Papal Bull

THE RESIGNATION of  Joseph Ratzinger as Pope has been in Philippine news media—in TV, radio, and print—from the time he first announced his intention to resign the Papacy up the present, when the focus of the Philippine press has shifted to the preparations for the conclave of cardinals that will choose the next Pope, and on who he’s likely to be. It’s understandable: because some 85 percent of Filipinos are Catholics, anything that has to do with the Church the Philippine media correctly think is news.

For over three weeks the Philippine media have reported on the resignation itself and the reasons for it; Pope Benedict XVI’s changing the rules to allow it and the immediate selection of his successor; his new status as Pope Emeritus by March 1 and how he will henceforth be addressed;  where he will reside; his last public appearance and the faithful’s reactions, particularly those of the Filipinos who either reside in Italy or who have travelled there on a pilgrimage to the Vatican; and the inclusion of the Philippines’ Luis Antonio Cardinal Tagle among the 12 leading candidates for the Papacy.

Conspicuously absent, however, was any account, and even more so, any analysis, of Benedict XVI’s eight-year reign; the more substantial changes he introduced if any; how he addressed the most urgent issues facing the Church; and the overall impact of his reign. And yet what the next Pope will have to do is either continue with what his predecessor had done, or else depart from it, given the problems that confront the Church, primarily its increasing alienation from the realities and needs of modernity and the subsequent diminution of its flock worldwide.

Church attitude towards the modern scourge of AIDS, for example, is among the contemporary issues that have a bearing on its frankly dated views on human sexuality. Throughout his reign Pope Benedict XVI did not budge from his condemnation of the use of condoms to prevent AIDS, and had even claimed, before he was Pope, that condom use helped spread AIDS, a view out of sync with the reality in several African countries, where resistance to condom use has made AIDS endemic.

Equally relevant to the Church’s future as an institution, as well as to its standing as the moral guardian of billions of men and women all over the planet, is its response to the sex abuse scandal that has rocked it for over a decade.
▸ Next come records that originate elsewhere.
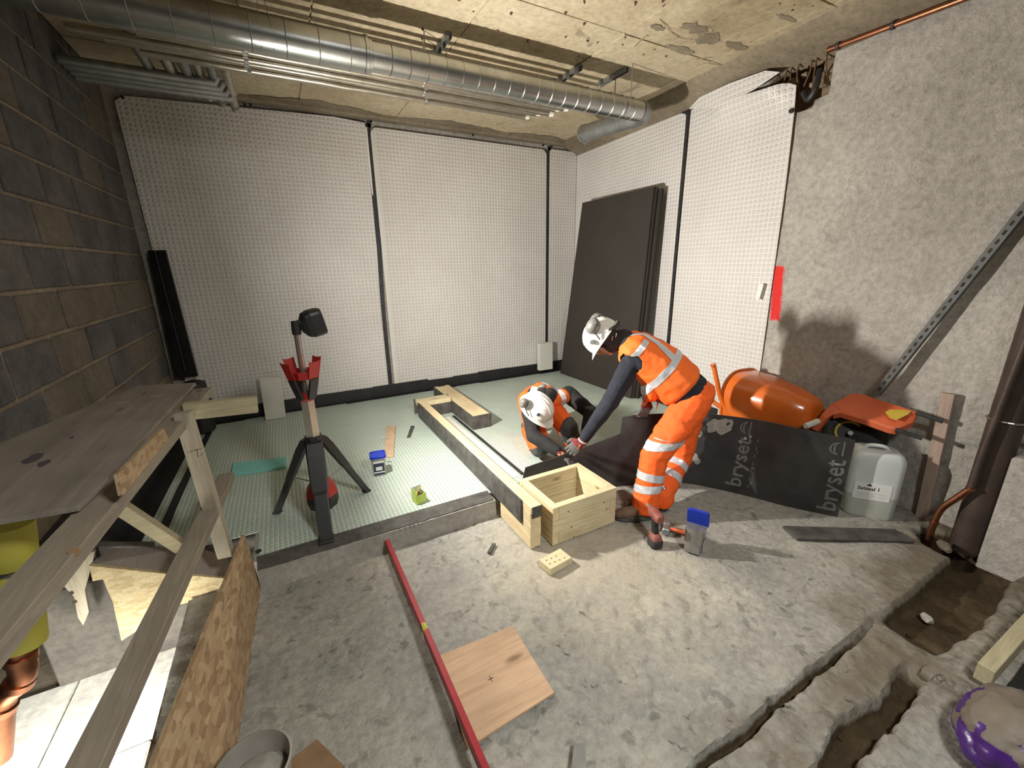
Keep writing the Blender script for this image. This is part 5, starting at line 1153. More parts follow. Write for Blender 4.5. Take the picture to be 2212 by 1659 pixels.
bm = B(); prism(bm, [Y(85, 1330, 2.75), Y(100, 1290, 2.75), Y(215, 1290, 2.75), Y(330, 1330, 2.75), Y(330, 1180, 2.75), Y(120, 1180, 2.75)], (0, .05, 0), .002); tag(obj('stub_board', bm, M['cblock']), 'dark concrete stub wall in the shade behind the broken upright board', 'stub')
# lagged pipe and copper bends
q0, q1 = Y(30, 1130, 1.95), Y(62, 1420, 1.95)
yl = thing('lagged_pipe', 'yellow lagged vertical pipe with a black band at the left edge under the worktop', 'pipe', q1)
cxp, cyp = -1.22, 1.78
pa_ = Y(18, 1160, cyp); pb2 = Y(48, 1390, cyp)
bm = B(); tube(bm, [pb2, pa_+(pa_-pb2)*.12], .062, 20); obj('yellow_lagging', bm, M['yfoam'], yl, True, 50)
m_ = Y(28, 1220, cyp); dd = (pa_-pb2).normalized(); o1 = dd.orthogonal().normalized(); o2 = dd.cross(o1)
bm = B(); tube(bm, [m_+(o1*math.cos(2*PI*k/20)+o2*math.sin(2*PI*k/20))*.065+dd*.0 for k in range(20)], .007, 8, close=True); obj('band', bm, M['black'], yl, True)
pts = [Y(40, 1385, 1.78), Y(45, 1420, 1.78), Y(50, 1450, 1.78), Y(40, 1476, 1.78), Y(12, 1500, 1.78), Y(2, 1530, 1.78), Y(-6, 1640, 1.78)]
t = thing('copper_bends', 'fat copper pipe with two soldered bends in the pit at the left edge', 'pipe', pts[-1])
bm = B(); tube(bm, arc(pts, 6), .037, 16); obj('pipe_run', bm, M['copper'], t, True)
for i in (1, 3, 5):
    d = (pts[i]-pts[i-1]).normalized(); bm = B(); tube(bm, [pts[i]-d*.012, pts[i]+d*.012], .042, 16); obj('solder_joint', bm, M['copper'], t, True, 50)

# ================================================================== PEOPLE
SPH = None
def sph_pts():
    global SPH
    if SPH is None:
        b = bmesh.new(); bmesh.ops.create_icosphere(b, subdivisions=2, radius=1); SPH = [v.co.copy() for v in b.verts]; b.free()
    return SPH
def hull(bm, items):
    """convex hull of ellipsoids; item = (centre, radius | (rx,ry,rz), basis 3x3 or None)"""
    b = bmesh.new()
    for it in items:
        c, r = Vector(it[0]), it[1]; bs = it[2] if len(it) > 2 else None
        for p in sph_pts():
            q = p*r if not isinstance(r, tuple) else Vector((p.x*r[0], p.y*r[1], p.z*r[2]))
            b.verts.new((bs @ q if bs is not None else q)+c)
    res = bmesh.ops.convex_hull(b, input=list(b.verts))
    bmesh.ops.delete(b, geom=[g for g in set(res['geom_interior']+res['geom_unused']) if isinstance(g, bmesh.types.BMVert)], context='VERTS')
    bmesh.ops.recalc_face_normals(b, faces=b.faces); merge(bm, b)
def chain(bm, pts):
    for a, b in zip(pts, pts[1:]): hull(bm, [a, b])
def remesh(bm, vox, it=3, fac=.5):
    me = bpy.data.meshes.new('t'); bm.to_mesh(me); bm.free(); o = bpy.data.objects.new('t', me); C.objects.link(o)
    m = o.modifiers.new('r', 'REMESH'); m.mode = 'VOXEL'; m.voxel_size = vox
    s = o.modifiers.new('s', 'SMOOTH'); s.iterations = it; s.factor = fac
    dg = bpy.context.evaluated_depsgraph_get(); me2 = bpy.data.meshes.new_from_object(o.evaluated_get(dg)); bpy.data.objects.remove(o); bpy.data.meshes.remove(me)
    b = bmesh.new(); b.from_mesh(me2); bpy.data.meshes.remove(me2); return b
def wrinkle(bm, amp, sc, seed=0, ax=None, st=1):
    bm.normal_update()
    for v in bm.verts:
        p = v.co
        if ax is not None: p = p+ax*(p.dot(ax)*(st-1))       # compress or stretch folds along the limb
        n = noise.noise(p*sc+Vector((seed, 0, 0))); n2 = noise.noise(p*sc*2.3+Vector((0, seed, 0)))
        v.co += v.normal*(amp*((1-abs(n)*2)*.6+n2*.4))
def mesh_copy(bm): return bm.copy()
def cut(bm, p, n, keep_neg=False):
    """keep the side the normal points to"""
    bmesh.ops.bisect_plane(bm, geom=list(bm.verts)+list(bm.edges)+list(bm.faces), plane_co=p, plane_no=n, clear_inner=not keep_neg, clear_outer=keep_neg)
def band(src, cuts, off=.003, near=None, rad=9):
    """a patch of the garment between cutting planes, raised off the cloth"""
    b = src.copy()
    if near is not None:
        near = near if isinstance(near, list) else [near]
        bmesh.ops.delete(b, geom=[v for v in b.verts if min((v.co-q).length for q in near) > rad], context='VERTS')
    for p, n in cuts: cut(b, p, n)
    b.normal_update()
    for v in b.verts: v.co += v.normal*off
    for f in b.faces: f.normal_update()
    return b
def limb_frame(a, b): d = (b-a).normalized(); return d
def hand(name, wrist, d, palmn, mats, parent, curl=(.5, .5, .5, .5), size=1., thumb_side=1, closev=.55):
    """glove: palm, four unequal bent fingers, thumb off the side"""
    d = Vector(d).normalized(); pn = (Vector(palmn)-d*Vector(palmn).dot(d)).normalized(); s = d.cross(pn)*thumb_side
    bm = B(); S = size
    bsx = Matrix((s, d, pn)).transposed()
    hull(bm, [(wrist-d*.03*S, (.030*S, .02*S, .024*S), bsx), (wrist+d*.015*S, (.030*S, .02*S, .019*S), bsx)])
    hull(bm, [(wrist, (.027*S, .02*S, .018*S), bsx), (wrist+d*.075*S+s*.006*S, (.041*S, .018*S, .015*S), bsx)])
    k0 = wrist+d*.085*S
    for i, (off, ln_) in enumerate(((.030, .070), (.011, .079), (-.009, .073), (-.028, .058))):
        p = k0+s*(off+.004)*S-d*abs(off)*.2*S; a = curl[i]; r = .0098*S; dd = (d+s*off*2.0).normalized(); pts = [(p-dd*.02*S, r*1.1)]
        for k, (seg, aa) in enumerate(((.44, a*.6), (.32, a*1.4), (.24, a*2.1))):
            v = (dd*math.cos(aa)+pn*math.sin(aa)).normalized(); p = p+v*ln_*seg*S; pts.append((p, r*(1-.08*k)))
        pts.insert(1, (k0+s*(off+.004)*S-d*abs(off)*.2*S, r*1.08)); chain(bm, pts)
    th = wrist+d*.02*S+s*.024*S
    q1 = th+(d*.55+s*.6+pn*.35).normalized()*.042*S; q2 = q1+(d*.8+s*.1+pn*closev).normalized()*.033*S; q3 = q2+(d*.75-s*.25+pn*closev*1.3).normalized()*.026*S
    chain(bm, [(th, .016*S), (q1, .0125*S), (q2, .011*S), (q3, .0095*S)])
    b = remesh(bm, .0032, 2)
    for f in b.faces:
        c = f.calc_center_median()-wrist; f.material_index = 1 if (c.dot(d) > .045*S or c.dot(pn) > .008) else 0
    return obj(name, b, mats, parent, True, 180)
def helmet(parent, c, up, fc, S=1., marks=False, muff_up=True, seed=1):
    sd = fc.cross(up).normalized(); Tm = basis(c, sd, fc, up)
    bm = B(); seg = 40; R = []
    prof = [(k, math.radians(a)) for k, a in enumerate((4, 12, 22, 34, 46, 58, 70, 82, 92, 98))]
    for k, a in prof:
        rr, zz = math.sin(a), math.cos(a)
        R.append([(.118*S*rr*math.cos(t), .146*S*rr*math.sin(t), .135*S*zz+(.004*S if abs(math.cos(t)) < .2 and a < 1.3 else 0)) for t in [2*PI*j/seg for j in range(seg)]])
    pk = []
    for e, dz in ((.010, -.026), (.016, -.030), (.012, -.034)):
        pk.append([((.118+e)*S*math.cos(t), ((.146+e)+.032*max(0, math.sin(t))**3*(e/.016))*S*math.sin(t) if True else 0, (dz-.020*max(0, math.sin(t))**3*(e/.016)-.0*abs(math.cos(t)))*S) for t in [2*PI*j/seg for j in range(seg)]])
    inn = [[(.108*S*math.sin(a)*math.cos(t), .136*S*math.sin(a)*math.sin(t), .124*S*math.cos(a)) for t in [2*PI*j/seg for j in range(seg)]] for a in [math.radians(v) for v in (96, 70, 40, 8)]]
    loft(bm, [[Tm @ Vector(p) for p in r] for r in R+pk+inn]); h = obj('hard_hat', bm, M['helmet'], parent, True, 60)
    for x_ in (-.028, 0, .028):                      # raised ribs over the crown
        bm = B(); tube(bm, [Tm @ Vector((x_*S, .146*S*math.sin(a)*.985, .1365*S*math.cos(a)*math.sqrt(max(0, 1-(x_/.118)**2)))) for a in [math.radians(v) for v in range(-60, 61, 10)]], .0035*S, 6); obj('rib', bm, M['helmet'], h, True)
    return h, Tm, sd
def earmuff(parent, c, n, upd, S=1.):
    """cup of an ear defender: deep oval shell"""
    a = n.cross(upd).normalized(); Tm = basis(c, a, upd, n); bm = B()
    loft(bm, [[Tm @ Vector((x*S, y*S, z*S)) for x, y in [(w_*math.cos(t), h_*math.sin(t)) for t in [2*PI*k/20 for k in range(20)]]] for w_, h_, z in ((.026, .036, -.012), (.033, .044, -.008), (.034, .045, .004), (.031, .042, .018), (.022, .030, .029), (.008, .012, .033))])
    o = obj('ear_defender', bm, M['muff'], parent, True, 60)
    bm = B(); loft(bm, [[Tm @ Vector((x*S, y*S, z*S)) for x, y in [(w_*math.cos(t), h_*math.sin(t)) for t in [2*PI*k/20 for k in range(20)]]] for w_, h_, z in ((.020, .030, -.022), (.030, .041, -.020), (.030, .041, -.012))]); obj('ear_cushion', bm, M['blackr'], o, True, 60); return o
def boot(name, heel, fd, parent, S=1.):
    fd = Vector(fd).normalized(); s = fd.cross(NU); bs = Matrix((s, fd, NU)).transposed(); z0 = heel.z
    bm = B(); at = lambda f, z, w_=0: Vector((heel.x, heel.y, z0))+fd*f*S+NU*z*S+s*w_
    hull(bm, [(at(.03, .055), (.036, .040, .05), bs), (at(.09, .06), (.038, .05, .052), bs)])
    hull(bm, [(at(.09, .052), (.038, .05, .046), bs), (at(.20, .042), (.047, .045, .036), bs)]); hull(bm, [(at(.20, .042), (.047, .05, .036), bs), (at(.245, .036), (.038, .036, .028), bs)])
    hull(bm, [(at(.05, .07), (.042, .046, .04), bs), (at(.045, .17), (.046, .050, .03), bs)])
    b = remesh(bm, .006, 3); cut(b, Vector((0, 0, z0+.012)), NU); bmesh.ops.holes_fill(b, edges=[e for e in b.edges if e.is_boundary]); wrinkle(b, .002, 22, 3)
    o = obj(name, b, M['boot'], parent, True, 180)
    bm = B(); out = [(x, y) for x, y in [(.045*math.cos(t)*(1 if math.sin(t) > 0 else .9), .128+.142*math.sin(t)) for t in [2*PI*k/22 for k in range(22)]]]
    loft(bm, [[at(y, z, 0)+s*x*S*k for x, y in out] for k, z in ((1, .0), (1.04, .006), (1.03, .024), (.96, .03))]); obj('sole', bm, M['sole'], o); return o

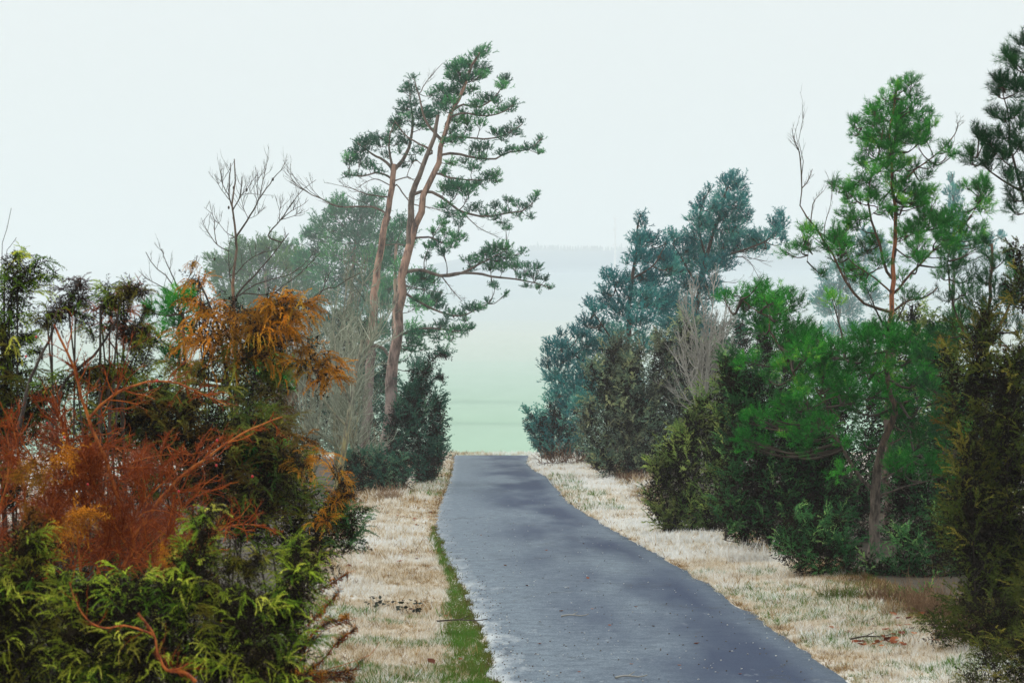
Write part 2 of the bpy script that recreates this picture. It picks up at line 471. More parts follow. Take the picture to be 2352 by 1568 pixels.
LIMB = {'bark_old': 'bark_limb', 'bark_young': 'bark_front', 'bark_bare': 'twig_dark'}
def cluster_tree(name, label, cat, d, trunk, r, clusters, leaf, bark, temps, tuft, density, seed, limbs=(), bare=(), group=None,
                 depth=0.6, flat=0.75, tint=0.45, twig='twig_dark', up=0.6, base_px=None, twig_lev=1):
    """pine: traced trunk and limbs, needle clumps on branchlets that leave the nearest limb"""
    rng = np.random.default_rng(seed)
    b = P(*trunk[0][:2], d)
    root = thing(name, label, cat, (b[0], b[1], 0.0), group)
    skel = [limb(trunk, r[0], r[1], d, M[bark], root, rng, 'trunk', 10, 26)]
    for pts, a, c in limbs:
        skel.append(limb(pts, a, c, d, M[LIMB.get(bark, bark)], root, rng, 'branch', 7, 14, skel=skel))
    tw = Geo(); skel_bare = []
    for pts, a, c in bare:                                    # leafless limbs with their fine twigs
        p = limb(pts, a, c, d, M[LIMB.get(bark, bark)], root, rng, 'branch', 5, 14, skel=skel + skel_bare)
        skel_bare.append(p)
        idx = rng.integers(3, 14, 9)
        dirs = norm(p[np.minimum(idx, 12) + 1] - p[np.minimum(idx, 12)] + rng.normal(size=(9, 3)) * 0.02)
        L = np.linalg.norm(p[-1] - p[0]) * rng.uniform(0.14, 0.34, 9)
        bushy_twigs(tw, p[idx], norm(dirs + norm(rng.normal(size=(9, 3))) * 0.6 + [0, 0, 0.25]), L, a * px(d) * 0.3, rng, 2, 3, 0.6, 0.25)
    sk = np.vstack(skel)
    crown = Geo()
    half = max(abs(c[0] - trunk[len(trunk) // 2][0]) for c in clusters) * px(d)
    for c in clusters:
        x, y, rad = c[:3]
        zo = c[3] if len(c) > 3 else rng.uniform(-depth, depth) * min(half, 2.2 + rad * px(d))
        c0 = P(x, y, d)
        R = rad * px(d) * rng.uniform(0.78, 1.12)
        dist = np.linalg.norm((sk - c0)[:, [0, 2]], axis=1) + np.maximum(0, sk[:, 2] - c0[2]) * 1.6
        a = sk[np.argmin(dist)]
        cen = c0 + np.array([0, zo, 0])
        reach = np.linalg.norm(cen - a)
        ad = norm(cen - a + [0, 0, 1e-3])
        mid = (a + cen) / 2 + np.array([0, 0, -0.10 * reach]) + rng.normal(size=3) * reach * 0.06
        bp = resample([a, mid, cen + ad * R * 0.25], 7)
        tw.tubes(bp, max(0.006, min(0.018 * reach + 0.006, 0.05)), 0.004 + 0.0004 * d * 0.1, 4, 0.4)
        n = max(18, int(14.0 * density * (R / tuft) ** 2))
        q = norm(rng.normal(size=(n, 3))) * (rng.uniform(0.05, 1.0, n) ** 0.5 * np.where(rng.uniform(size=n) < 0.16, 1.4, 1.0))[:, None] * np.array([1, 1, flat])
        pos = cen + q * R
        ax = norm(q * 0.9 + ad * 0.45 + np.array([0, 0, up]) + rng.normal(size=(n, 3)) * 0.35)
        tn = np.clip(tint + rng.normal(0, 0.2) + rng.normal(0, 0.14, n), 0, 1)
        crown.scatter(temps, pos, ax, tuft * rng.uniform(0.75, 1.25, n), tn, rng)
        m = max(4, n // 4)
        e = rng.integers(0, n, m)
        st = bp[rng.integers(3, 7, m)]
        s = np.linspace(0, 1, 4)[None, :, None]
        pp = st[:, None, :] * (1 - s) + pos[e][:, None, :] * s
        pp[:, 1:3] += np.array([0, 0, -0.06]) * R + rng.normal(size=(m, 2, 3)) * R * 0.07
        tw.tubes(pp, 0.0045 + 0.00006 * d, 0.0025 + 0.00003 * d, 3, 0.4)
    tw.build('twigs', M[twig], root)
    crown.build('crown', M[leaf], root)
    return root

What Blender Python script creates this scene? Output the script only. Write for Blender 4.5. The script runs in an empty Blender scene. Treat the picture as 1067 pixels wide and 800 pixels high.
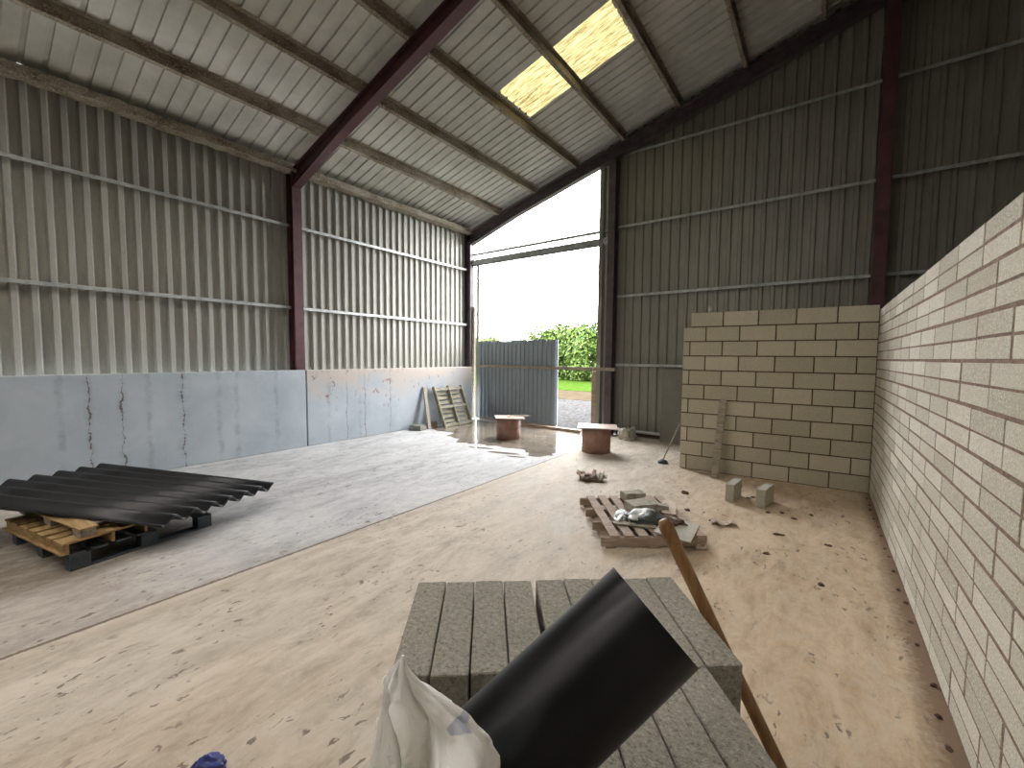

But despite statements condemning the clergy guilty of the abuse of children and expressing his sympathy with the victims, Benedict has been accused of minimizing the issue and its impact on the faithful in an attempt to protect the Church, and treating erring priests with kid gloves.

Of even more relevance is the Church position on social change. The institutional Church’s  response to injustice and poverty has been to emphasize the fundamentals of Catholicism in opposition to the pro-people involvement of nuns and priests in such issues as environmental protection, militarization, and human rights violations.

The ensuing tendency of activist priests and nuns to condemn the dominant structures of power and social relations in the poor countries of the world Joseph Ratzinger while Prefect of the Congregation of the Doctrine of the Faith (formerly the Inquisition), had denounced as legacies of liberation theology—which his patron Pope John Paul II had taken great pains to expunge among the clergy.

And yet it was that kind of involvement in behalf of human suffering that brought both priest and Church closer to the people of the communities and nations besieged worldwide by unjust social and political structures, environmental destruction, imperial dominance, and the resulting poverty and injustice that’s the fate of billions.

The result of the Church position since John Paul II and as echoed by Benedict XVI is the view among progressive Catholics that rather than affirm the need  for a preferential Church option for the poor and oppressed, and to fight for them, the institutional Church has chosen to align itself with the powerful and their interest in keeping things as they are.

None of these issues crucial to the present and future of the Church to which most Filipinos belong were examined by, or even mentioned in the Philippine media, in  contrast to, say, the US and European press’ focus on Benedict XVI’s record rather than on trivia. This failure has a bearing on how the Philippine media will evaluate, describe, and explain to their mostly Catholic readers, viewers, and listeners how different—or how much the same—Joseph Ratzinger’s successor will be once he’s chosen, consigning Filipino Catholics to clueless acceptance of what happens in the Vatican, and worse, reducing Catholicism to ritual observance and the convenience of habit.